En bon écrivain, le narrateur avide de savoirs multiplie les lectures d’ouvrages où l’on donne à Louis XVI la part belle, et d’autres plus acides sur le roi guillotiné. Il est l’hôte du roi, ou de son fantôme, dans son Île aux trésors des bords de Seine, qui lui ouvre sa bibliothèque : « N’en déplaise aux mauvaises langues à la Zweig, Louis XVI n’était pas qu’un gros monsieur : c’était un grand lecteur ». De Daniel Defoe, il avait entrepris, enfant, de traduire Robinson Crusoé, il devint Robinson pour les contemporains de l’auteur, et de David Hume. Il y croise également la reine Marie-Antoinette – La tour du Temple est l’Enfer –, fréquente un bar clandestin repaire de royalistes, tenu par un certain Lemoine, puis quelques membres de la 2e DB, devenue 2e division bourbonienne, partagés entre intégristes et modérés, mais tous fidèles au trône.
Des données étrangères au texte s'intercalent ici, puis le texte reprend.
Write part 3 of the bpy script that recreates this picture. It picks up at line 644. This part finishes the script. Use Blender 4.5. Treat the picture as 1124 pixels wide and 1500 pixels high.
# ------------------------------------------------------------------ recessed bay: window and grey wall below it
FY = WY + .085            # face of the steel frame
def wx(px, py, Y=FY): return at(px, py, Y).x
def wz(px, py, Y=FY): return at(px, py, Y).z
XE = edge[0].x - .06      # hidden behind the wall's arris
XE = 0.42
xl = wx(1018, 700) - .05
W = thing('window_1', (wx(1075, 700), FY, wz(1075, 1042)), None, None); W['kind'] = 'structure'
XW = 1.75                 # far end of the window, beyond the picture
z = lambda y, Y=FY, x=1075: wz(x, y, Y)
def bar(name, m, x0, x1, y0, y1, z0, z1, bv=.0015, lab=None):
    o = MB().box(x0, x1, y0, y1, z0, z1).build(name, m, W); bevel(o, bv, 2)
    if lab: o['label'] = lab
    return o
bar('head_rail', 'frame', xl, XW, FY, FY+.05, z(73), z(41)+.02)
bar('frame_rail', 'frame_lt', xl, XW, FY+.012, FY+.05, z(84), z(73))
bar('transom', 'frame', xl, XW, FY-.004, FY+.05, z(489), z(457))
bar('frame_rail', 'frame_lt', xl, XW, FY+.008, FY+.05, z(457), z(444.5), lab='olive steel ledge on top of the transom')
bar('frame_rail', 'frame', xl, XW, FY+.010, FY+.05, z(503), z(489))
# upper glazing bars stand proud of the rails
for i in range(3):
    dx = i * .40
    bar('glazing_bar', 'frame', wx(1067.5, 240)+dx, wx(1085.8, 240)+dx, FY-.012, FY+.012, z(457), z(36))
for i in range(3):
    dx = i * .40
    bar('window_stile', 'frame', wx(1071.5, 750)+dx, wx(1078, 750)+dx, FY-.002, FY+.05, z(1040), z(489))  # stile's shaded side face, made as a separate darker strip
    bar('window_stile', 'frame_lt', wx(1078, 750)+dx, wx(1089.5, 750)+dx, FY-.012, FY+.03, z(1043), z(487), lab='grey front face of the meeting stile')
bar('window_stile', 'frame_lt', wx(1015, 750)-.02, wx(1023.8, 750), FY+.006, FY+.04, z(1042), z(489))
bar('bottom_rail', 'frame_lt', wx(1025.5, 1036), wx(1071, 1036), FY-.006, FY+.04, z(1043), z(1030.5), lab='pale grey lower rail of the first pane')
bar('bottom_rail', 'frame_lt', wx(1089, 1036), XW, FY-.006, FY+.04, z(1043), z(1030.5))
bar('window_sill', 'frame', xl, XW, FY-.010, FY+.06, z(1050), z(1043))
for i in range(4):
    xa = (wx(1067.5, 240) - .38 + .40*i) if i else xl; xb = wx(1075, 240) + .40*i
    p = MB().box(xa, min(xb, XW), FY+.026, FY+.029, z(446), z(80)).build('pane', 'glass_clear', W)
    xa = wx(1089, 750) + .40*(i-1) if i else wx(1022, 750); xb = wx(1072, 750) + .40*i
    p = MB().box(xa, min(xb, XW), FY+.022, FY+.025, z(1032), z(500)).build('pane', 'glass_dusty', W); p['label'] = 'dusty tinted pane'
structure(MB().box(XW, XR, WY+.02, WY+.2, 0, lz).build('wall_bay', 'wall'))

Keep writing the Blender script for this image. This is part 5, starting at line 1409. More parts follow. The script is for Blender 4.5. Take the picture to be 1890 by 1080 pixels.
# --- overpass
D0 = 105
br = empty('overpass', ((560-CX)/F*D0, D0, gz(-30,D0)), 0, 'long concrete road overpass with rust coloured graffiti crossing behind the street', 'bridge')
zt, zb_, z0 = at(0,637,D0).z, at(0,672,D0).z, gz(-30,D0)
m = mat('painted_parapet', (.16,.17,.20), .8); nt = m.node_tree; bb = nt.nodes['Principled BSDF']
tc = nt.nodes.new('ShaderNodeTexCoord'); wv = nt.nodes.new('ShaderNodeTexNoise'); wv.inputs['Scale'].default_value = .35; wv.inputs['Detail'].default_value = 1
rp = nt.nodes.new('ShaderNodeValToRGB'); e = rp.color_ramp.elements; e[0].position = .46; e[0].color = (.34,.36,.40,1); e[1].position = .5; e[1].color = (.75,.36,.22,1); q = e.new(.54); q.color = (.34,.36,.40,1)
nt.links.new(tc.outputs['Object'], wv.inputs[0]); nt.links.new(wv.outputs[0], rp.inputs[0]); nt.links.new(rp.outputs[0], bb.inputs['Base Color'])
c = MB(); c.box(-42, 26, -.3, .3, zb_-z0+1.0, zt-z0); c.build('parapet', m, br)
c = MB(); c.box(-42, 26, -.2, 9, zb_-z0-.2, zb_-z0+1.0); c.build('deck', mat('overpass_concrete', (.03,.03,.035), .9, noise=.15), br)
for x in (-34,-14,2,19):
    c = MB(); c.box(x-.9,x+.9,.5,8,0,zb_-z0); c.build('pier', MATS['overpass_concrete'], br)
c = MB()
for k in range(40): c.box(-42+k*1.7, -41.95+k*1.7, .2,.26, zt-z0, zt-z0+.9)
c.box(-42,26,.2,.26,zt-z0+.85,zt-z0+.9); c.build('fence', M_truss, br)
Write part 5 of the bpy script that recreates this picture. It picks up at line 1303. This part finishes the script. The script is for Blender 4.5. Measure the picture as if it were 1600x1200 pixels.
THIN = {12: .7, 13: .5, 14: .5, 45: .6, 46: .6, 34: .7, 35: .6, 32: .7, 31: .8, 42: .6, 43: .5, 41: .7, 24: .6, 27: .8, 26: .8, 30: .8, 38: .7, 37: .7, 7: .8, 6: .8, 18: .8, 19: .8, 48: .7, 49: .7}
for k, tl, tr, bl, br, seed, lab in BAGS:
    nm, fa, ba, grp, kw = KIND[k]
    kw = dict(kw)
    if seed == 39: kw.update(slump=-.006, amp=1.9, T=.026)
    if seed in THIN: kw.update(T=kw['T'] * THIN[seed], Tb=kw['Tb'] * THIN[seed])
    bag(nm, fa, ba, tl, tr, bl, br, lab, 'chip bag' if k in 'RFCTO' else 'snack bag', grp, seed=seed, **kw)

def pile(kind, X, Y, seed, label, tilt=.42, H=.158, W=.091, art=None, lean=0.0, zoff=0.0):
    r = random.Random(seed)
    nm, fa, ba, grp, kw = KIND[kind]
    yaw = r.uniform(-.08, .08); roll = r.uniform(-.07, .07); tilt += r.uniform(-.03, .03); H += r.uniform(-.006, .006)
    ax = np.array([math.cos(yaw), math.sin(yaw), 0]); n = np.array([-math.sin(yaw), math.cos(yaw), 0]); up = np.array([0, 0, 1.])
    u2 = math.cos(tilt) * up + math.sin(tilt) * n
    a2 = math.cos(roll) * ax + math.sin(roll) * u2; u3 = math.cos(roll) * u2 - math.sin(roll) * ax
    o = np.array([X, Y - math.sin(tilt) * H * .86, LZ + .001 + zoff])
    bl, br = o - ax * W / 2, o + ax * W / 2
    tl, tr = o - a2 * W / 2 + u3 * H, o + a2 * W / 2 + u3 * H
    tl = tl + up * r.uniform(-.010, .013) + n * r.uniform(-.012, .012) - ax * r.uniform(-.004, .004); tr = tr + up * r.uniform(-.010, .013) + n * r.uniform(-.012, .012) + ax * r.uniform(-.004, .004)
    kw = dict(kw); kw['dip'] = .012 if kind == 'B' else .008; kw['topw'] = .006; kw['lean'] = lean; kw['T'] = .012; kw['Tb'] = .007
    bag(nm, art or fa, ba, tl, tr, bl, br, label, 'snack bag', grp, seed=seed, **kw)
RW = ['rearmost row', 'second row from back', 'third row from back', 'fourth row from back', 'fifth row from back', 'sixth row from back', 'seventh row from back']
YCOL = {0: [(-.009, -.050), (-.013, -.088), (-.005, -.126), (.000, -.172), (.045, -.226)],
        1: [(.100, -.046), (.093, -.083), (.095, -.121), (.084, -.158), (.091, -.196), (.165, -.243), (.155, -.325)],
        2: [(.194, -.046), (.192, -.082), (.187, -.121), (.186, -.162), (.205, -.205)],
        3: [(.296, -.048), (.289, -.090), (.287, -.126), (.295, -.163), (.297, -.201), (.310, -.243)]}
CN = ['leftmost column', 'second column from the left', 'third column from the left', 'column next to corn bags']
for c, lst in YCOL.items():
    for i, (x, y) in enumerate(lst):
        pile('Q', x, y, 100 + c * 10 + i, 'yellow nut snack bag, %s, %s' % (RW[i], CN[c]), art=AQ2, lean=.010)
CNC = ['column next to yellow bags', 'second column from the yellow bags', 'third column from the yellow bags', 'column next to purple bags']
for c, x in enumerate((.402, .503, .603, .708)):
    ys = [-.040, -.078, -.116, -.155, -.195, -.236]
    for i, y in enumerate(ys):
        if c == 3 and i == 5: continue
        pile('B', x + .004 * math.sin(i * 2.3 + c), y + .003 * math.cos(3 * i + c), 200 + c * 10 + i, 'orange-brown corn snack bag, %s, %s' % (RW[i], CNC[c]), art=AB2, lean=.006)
Assiste à la messe anniversaire en souvenir de Louis XVI, et croise le fer avec notre époque, qui compte elle aussi ses sans-culottes – « … en cet automne 2018, le sol tremblait de nouveau en Europe, le climat social était chaud, orageux, il y avait de la révolution dans l’air… ». Louis-Henri de La Rochefoucauld est un écrivain gourmand de l’Histoire de la Révolution, de celle d’un roi et d’une reine guillotinés, des trahisons et des fidélités, de celle finalement d’ancêtres qui ne manquaient ni de force, ni d’humeur face aux turbulences du siècle des Lumières, qui fut aussi celui d’expéditives condamnations à mort. Le siècle du verbe dans les salons fut aussi celui du sang répandu sur les places publiques. Louis-Henri de La Rochefoucauld est un écrivain qui goûte la langue française des romans d’aventure, des Mémoires, des romans qui galopent, avec leurs héros et leurs traîtres, des livres d’Histoire que l’on s’offre de père en fils, comme se transmettent demeures et châteaux, et des livres où personne ne se prend au sérieux. Louis-Henri de La Rochefoucauld réussit là un roman qui sourit au Roi pour le plaisir romanesque de le faire revivre. Il apparaîtra comme il disparaîtra dans ce roman ingénieux et rieur, comme les aimables fantômes du château de sa grand-mère qui se font entendre à ceux qui ont l’ouïe fine, des ancêtres qui s’ennuient et qui rêvent peut-être d’être les invités du prochain roman d’un descendant qui se prénomme Louis-Henri. Tout un roman ! se disent-ils sûrement. Et ils ont grandement raison.